Most parts of our product are pretty easy to build. Any decent engineering team can build an events API or generate invoice PDFs (and do so quickly). It’s why so many companies build billing in-house: It looks easy on the surface.
But what makes billing hard isn’t building each system, it’s that billing is edge case hell.
Edge cases make billing hard to build
The reason billing becomes hard to build is that you need to account for edge cases you can safely ignore in other types of systems.
There are two core reasons for this:
Billing edge cases matter more
In most startups, the attitude towards edge cases is something like “Let’s fix it if someone complains.”
For resource-constrained startups, that’s often right. For an in-app survey tool, it doesn’t matter if a few users who canceled and reactivated see two in-app surveys on the same screen, which puts them in two cohorts a customer is running surveys in.
Two pop-ups are a minor annoyance. You put it in the backlog and only fix it if a customer complains. You can treat most edge cases this way.
But not in billing. Imagine you changed your billing date from each first of the month to every 30 days on the day the customer subscribed. Easy.
Now imagine the same edge case as the in-app survey. A customer (who joined before that change) churns, but reactivates their account. What if they ask for a refund? Do they get a pro-rated refund based on the day they subscribed or for the remaining days until the next month?
It’s a like the double survey: Very rare, might never happen. But in this case, it could become a compliance issue that gets you in trouble!
This is what makes billing edge cases harder: Making a mistake matters more (and you need to account for edge cases ahead of time). Charging a customer the wrong amount, messing up taxes, issuing non-compliant invoices… in billing, edge cases have serious consequences.
But hey, if that wasn’t bad enough, it gets worse :)
Edge cases scale exponentially
Edge cases aren’t linear, but exponential: The more they pile up, the harder it gets to fix them all because they overlap: You can’t fix one without touching 5 others.
Take the issue of the refund above. Imagine compounding the problem with currencies (if your customer pays you in GBP and you account in USD, how do you refund?) and entitlements (if credits that come with plans don’t correspond to dollars, how much do customers get for credits?).
And then imagine that when Peter (who left the company) built the refund system, it didn’t account for different currencies, and when Jerry built the credit system, he didn’t worry about the refunds (Peter worked on that).
So you now need to reconcile all of those edge cases, but also need to build workarounds in your own messy system because it was never built for scale.
At that point, most companies declare defeat and just throw engineers at the problem. This is how you end up with full teams of a dozen billing engineers (which is more common than you think).
The final thing compounder of problems is that you can’t hot-swap billing like you could analytics. With analytics, the worst case is no usage data for a bit. With billing, you stop making money!
And the worst part: You better know all of this ahead of time.
In billing, you need to predict edge cases
Edge cases often have to be discovered by users. A customer asks “Why is PDF data import not working for me?” and you discover it’s because your product can only read dates in DD.MM.YYYY or MM.DD.YYYY but Mongolia uses YYYY.MM.DD, so your product doesn’t work.

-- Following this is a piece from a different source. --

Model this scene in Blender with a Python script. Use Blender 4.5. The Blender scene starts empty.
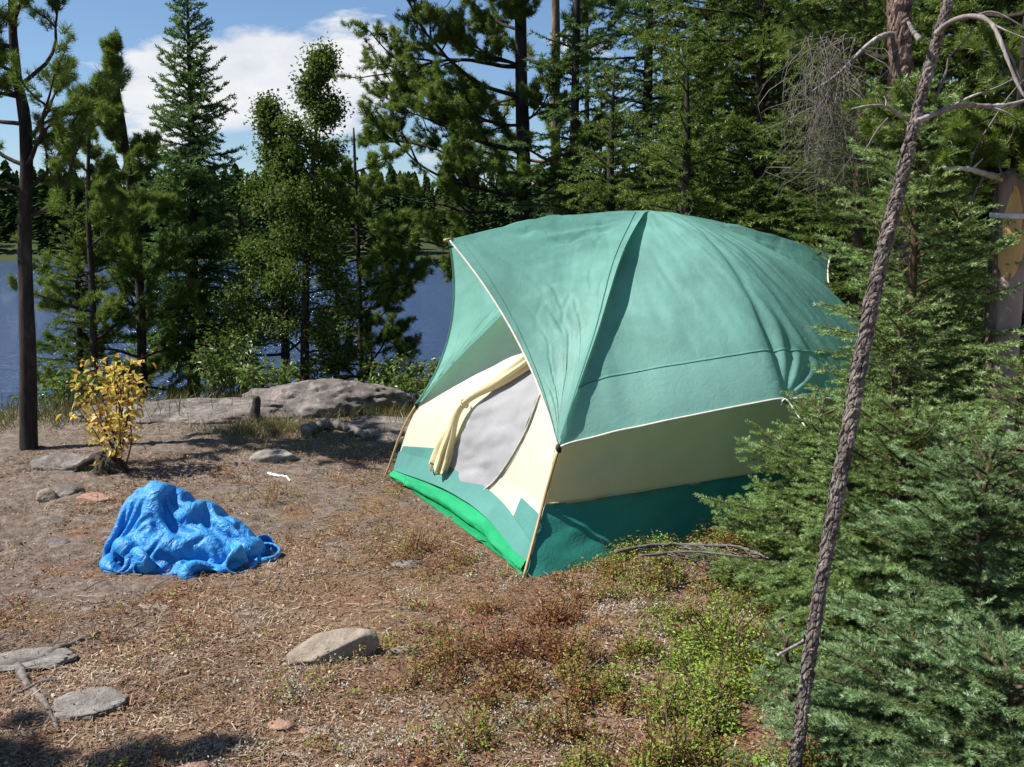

Annoying for a customer, but edge cases, by definition, don’t affect most users. But in billing, you can’t just charge a customer 4x what they should’ve paid and say “whoopsie, we’ll take a look”. You need to know most things ahead of time.
So you have to predict what edge cases there will be much more than you do with any other type of system.
How to get out of edge case hell
Yes, this is where I’ll say you should buy a modular system from people who’ve experienced this first hand, which happens to be exactly what the company I work for does…
But in our experience, billing isn’t something most customers should be building in-house. This sentiment is something anyone who’s built billing will agree on (read the comment on our all-time top Hacker News post if you want to confirm for yourself).
That’s because of two characteristics that make homegrown billing a bad internal tool:
You don’t drive the urgency: Building internal tools is great when you can decide when you own the roadmap instead of using 10% of the feature set of a third-party solution.
In billing, there are lots of things (e.g. regulation, pricing/monetization changes) you don’t control that require you updating the internal system, which is why internal billing teams often feel like an embedded agency than a team in a company.
Billing isn’t that unique: An A/B testing/experimentation platform is a great internal tool because you can integrate more deeply to measure specific events an off-the-shelf solution might struggle with. Billing typically falls into a few categories—all of which can be built with a product like Lago.
Is this where you innovate? Companies should focus their limited resources on what they’re uniquely good at and where they can make a difference. Billing needs to check a box. It’s something you want to get out of the way to focus on your work.
Wrapping up
Billing is edge case hell: It has more edge cases than most systems, edge cases have more severe consequences and they’re harder to fix.
It doesn’t have to be like that though: Most companies simply shouldn’t be building billing.